◆ **Available data**
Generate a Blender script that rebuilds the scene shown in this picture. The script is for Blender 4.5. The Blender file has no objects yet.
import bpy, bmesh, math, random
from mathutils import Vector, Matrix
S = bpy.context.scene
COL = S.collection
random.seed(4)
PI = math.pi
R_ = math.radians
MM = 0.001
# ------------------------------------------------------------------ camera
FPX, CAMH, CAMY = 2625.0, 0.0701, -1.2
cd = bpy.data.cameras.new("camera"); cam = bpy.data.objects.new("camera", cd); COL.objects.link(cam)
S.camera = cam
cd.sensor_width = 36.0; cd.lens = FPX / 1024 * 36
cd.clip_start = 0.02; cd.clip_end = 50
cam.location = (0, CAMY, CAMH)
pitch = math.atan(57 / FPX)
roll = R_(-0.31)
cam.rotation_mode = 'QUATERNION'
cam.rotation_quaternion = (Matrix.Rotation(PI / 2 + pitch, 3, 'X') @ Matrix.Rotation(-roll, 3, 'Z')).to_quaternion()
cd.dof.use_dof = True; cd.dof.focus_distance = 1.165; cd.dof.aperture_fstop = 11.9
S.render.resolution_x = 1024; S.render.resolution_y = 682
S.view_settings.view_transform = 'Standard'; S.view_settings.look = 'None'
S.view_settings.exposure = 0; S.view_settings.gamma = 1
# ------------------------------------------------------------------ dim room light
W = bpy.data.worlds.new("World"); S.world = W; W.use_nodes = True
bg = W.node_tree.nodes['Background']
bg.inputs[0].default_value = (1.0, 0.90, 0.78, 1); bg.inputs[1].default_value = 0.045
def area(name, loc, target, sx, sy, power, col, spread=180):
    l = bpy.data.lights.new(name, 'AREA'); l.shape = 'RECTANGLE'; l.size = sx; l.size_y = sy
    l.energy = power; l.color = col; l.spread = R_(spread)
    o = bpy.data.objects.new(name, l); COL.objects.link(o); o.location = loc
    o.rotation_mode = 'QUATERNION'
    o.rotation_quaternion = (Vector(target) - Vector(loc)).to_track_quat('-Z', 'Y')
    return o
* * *
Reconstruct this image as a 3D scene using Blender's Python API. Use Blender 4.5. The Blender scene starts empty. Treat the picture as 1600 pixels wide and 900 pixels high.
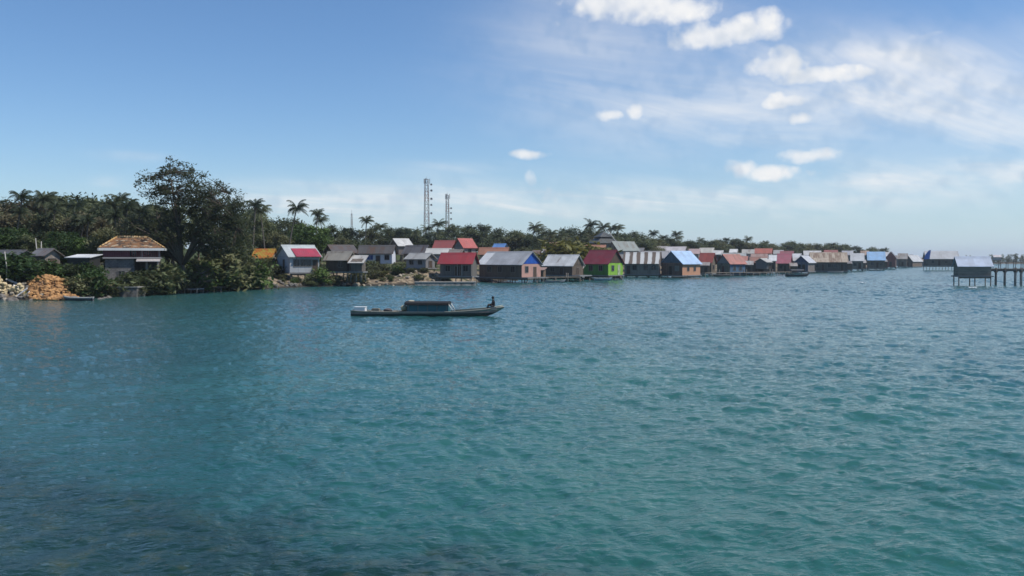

◆ **Aim**
Copy out every line from the records that has the word "Blender".

◆ **Final result**
Generate a Blender script that rebuilds the scene shown in this picture. The script is for Blender 4.5. The Blender file has no objects yet.
Reconstruct this image as a 3D scene using Blender's Python API. Use Blender 4.5. The Blender scene starts empty. Treat the picture as 1600 pixels wide and 900 pixels high.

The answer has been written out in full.